Comet 3I/Atlas, an interstellar iceball that traveled into the solar system from another star, likely formed in a cold and isolated region of the Milky Way long before the solar system took shape, astronomers reported Thursday. The conclusion centers on the chemistry of the comet’s water, which a research team analyzed with observations from the ALMA observatory in Chile’s Atacama Desert.

Scientists said the comet—described as “errant but harmless” ice—was discovered last summer, giving NASA and the European Space Agency time to coordinate follow-up observations as it moved through the inner solar system. Astronomers aimed multiple space telescopes at the comet as it zoomed past Mars in October and later made its closest approach to Earth in December. It is now well past Jupiter on its path out of the solar system, visible mainly to professional astronomers, not the general public.

The researchers said ALMA measurements detected extremely high amounts of deuterium, also called heavy hydrogen, in the comet’s water. Paneque-Carreno of the University of Michigan said in an email that the deuterium finding points to a formation environment that was far colder than the comet’s “own cosmic neighborhood,” and that the comet likely originated in a place considerably colder than the region where this solar system formed.

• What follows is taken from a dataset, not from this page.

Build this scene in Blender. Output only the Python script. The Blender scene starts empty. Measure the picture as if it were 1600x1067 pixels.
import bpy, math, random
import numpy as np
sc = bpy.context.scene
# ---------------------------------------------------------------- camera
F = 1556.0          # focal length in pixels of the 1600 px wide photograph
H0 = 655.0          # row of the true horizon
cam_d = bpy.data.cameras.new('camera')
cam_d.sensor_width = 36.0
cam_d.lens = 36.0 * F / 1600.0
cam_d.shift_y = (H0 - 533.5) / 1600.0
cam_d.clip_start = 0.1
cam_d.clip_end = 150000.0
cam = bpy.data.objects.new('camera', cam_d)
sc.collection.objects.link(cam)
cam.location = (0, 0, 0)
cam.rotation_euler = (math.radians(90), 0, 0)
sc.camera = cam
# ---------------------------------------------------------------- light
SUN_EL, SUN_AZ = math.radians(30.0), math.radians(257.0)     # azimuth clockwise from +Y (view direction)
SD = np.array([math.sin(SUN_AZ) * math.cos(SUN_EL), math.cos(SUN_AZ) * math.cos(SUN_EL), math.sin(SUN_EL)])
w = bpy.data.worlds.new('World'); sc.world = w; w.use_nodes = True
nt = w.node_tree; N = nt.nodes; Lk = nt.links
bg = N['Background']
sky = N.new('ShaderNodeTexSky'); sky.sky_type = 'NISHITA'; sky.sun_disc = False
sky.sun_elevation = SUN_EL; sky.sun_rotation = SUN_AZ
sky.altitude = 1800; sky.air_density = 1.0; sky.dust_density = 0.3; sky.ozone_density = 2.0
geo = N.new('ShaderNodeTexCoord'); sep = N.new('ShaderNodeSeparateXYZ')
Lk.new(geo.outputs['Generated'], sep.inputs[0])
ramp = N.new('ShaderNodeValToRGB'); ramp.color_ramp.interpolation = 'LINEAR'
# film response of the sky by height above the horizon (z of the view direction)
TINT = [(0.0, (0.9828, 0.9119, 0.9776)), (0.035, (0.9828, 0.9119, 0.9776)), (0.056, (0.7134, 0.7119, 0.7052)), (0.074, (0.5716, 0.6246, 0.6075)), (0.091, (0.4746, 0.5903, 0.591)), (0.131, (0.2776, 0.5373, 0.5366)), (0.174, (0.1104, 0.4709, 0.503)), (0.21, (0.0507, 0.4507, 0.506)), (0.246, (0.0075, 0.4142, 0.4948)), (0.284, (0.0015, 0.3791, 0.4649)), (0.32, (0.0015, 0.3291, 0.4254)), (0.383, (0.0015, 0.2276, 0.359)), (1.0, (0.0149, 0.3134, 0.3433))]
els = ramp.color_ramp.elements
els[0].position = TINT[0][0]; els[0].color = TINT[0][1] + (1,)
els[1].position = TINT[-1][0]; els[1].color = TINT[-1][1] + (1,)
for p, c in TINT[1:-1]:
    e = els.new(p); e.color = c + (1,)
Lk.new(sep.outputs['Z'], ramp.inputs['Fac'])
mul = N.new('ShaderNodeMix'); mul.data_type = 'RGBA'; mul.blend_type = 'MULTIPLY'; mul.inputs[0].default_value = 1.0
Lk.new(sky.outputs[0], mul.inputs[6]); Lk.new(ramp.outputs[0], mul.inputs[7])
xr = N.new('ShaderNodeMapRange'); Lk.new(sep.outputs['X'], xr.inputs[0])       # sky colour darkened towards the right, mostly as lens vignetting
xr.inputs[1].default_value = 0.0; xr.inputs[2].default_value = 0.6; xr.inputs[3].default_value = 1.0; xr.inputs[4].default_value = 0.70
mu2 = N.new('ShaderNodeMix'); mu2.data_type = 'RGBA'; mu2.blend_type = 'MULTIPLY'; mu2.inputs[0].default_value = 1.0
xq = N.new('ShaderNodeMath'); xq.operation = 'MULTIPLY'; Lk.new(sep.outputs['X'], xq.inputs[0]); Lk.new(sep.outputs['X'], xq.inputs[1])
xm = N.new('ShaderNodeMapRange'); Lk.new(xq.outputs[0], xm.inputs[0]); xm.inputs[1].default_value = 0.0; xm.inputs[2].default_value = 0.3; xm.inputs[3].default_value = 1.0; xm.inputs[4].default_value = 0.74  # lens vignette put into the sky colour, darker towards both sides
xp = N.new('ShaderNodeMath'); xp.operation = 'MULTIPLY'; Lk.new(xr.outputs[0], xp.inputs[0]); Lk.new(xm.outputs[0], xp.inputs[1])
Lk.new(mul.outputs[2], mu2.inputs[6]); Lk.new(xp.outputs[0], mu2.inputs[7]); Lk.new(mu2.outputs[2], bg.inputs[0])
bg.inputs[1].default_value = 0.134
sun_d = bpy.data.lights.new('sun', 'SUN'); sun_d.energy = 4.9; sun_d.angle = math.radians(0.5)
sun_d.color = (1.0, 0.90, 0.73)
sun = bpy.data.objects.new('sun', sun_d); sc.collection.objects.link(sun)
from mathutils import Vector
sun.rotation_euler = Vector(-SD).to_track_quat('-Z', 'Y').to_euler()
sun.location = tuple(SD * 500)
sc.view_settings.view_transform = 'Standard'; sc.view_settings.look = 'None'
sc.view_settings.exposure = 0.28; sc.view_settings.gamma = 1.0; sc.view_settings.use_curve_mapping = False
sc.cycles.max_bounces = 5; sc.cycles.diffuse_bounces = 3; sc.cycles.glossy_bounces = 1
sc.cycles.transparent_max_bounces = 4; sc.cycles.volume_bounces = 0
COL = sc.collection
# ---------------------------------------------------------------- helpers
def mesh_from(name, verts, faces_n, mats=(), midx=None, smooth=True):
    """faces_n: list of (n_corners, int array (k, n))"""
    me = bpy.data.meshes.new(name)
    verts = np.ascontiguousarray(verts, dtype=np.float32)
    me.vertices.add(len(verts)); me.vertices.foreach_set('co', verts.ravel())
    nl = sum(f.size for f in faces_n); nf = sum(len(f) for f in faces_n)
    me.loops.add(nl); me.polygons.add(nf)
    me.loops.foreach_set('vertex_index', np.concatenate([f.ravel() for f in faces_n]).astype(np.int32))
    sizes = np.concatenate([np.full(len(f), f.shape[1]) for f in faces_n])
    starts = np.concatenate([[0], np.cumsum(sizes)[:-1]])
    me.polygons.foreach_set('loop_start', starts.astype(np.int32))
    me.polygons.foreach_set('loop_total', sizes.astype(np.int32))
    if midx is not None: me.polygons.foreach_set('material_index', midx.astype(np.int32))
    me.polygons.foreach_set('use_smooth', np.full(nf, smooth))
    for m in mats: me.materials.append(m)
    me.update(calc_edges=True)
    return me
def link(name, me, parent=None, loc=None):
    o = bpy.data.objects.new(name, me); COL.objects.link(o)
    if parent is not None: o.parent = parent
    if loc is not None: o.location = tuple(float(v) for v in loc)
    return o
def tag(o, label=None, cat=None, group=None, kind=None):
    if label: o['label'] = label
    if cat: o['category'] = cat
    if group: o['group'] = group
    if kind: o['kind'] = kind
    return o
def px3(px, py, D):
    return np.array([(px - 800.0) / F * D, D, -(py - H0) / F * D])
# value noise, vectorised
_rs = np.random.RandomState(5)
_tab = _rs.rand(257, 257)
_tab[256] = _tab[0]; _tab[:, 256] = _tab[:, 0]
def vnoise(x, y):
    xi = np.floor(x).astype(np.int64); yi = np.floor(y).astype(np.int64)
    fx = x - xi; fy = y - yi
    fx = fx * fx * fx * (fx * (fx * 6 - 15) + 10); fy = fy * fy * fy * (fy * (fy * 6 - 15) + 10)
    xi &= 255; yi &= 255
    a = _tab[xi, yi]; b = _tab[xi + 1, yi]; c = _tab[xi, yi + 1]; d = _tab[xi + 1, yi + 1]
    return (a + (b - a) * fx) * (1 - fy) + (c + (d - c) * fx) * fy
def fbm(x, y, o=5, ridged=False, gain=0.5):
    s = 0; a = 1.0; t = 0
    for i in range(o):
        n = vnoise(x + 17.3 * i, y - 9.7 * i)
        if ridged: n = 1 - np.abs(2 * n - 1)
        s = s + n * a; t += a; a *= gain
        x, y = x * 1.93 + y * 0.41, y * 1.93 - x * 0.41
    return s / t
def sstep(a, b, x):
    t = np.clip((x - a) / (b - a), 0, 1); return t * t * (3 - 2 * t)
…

Paneque-Carreno also said that while the sun may have been surrounded by other newborn stars during its formation, the comet’s home star could have been more of a “loner,” leading to less heating and colder conditions. She added that the study’s results, when “linking all these ‘puzzle pieces together’ may give an idea to how the planet-forming conditions were at these early times,” according to the email.

The work was published in Nature Astronomy. Hubble Space Telescope observations put the comet’s nucleus size somewhere between a quarter-mile and 3.5 miles, or 440 meters and 5.6 kilometers. Scientists also estimated the comet’s age and said Comet 3I/Atlas could be up to 11 billion years old—more than twice as old as the sun—making it potentially among the earliest-building blocks of planetary systems.

Interstellar objects are rare in the solar system. The first known visitor, ‘Oumuamua, was discovered in 2017 with a telescope in Hawaii, and Comet 2I/Borisov followed in 2019, named for an amateur astronomer in Crimea who first spotted it.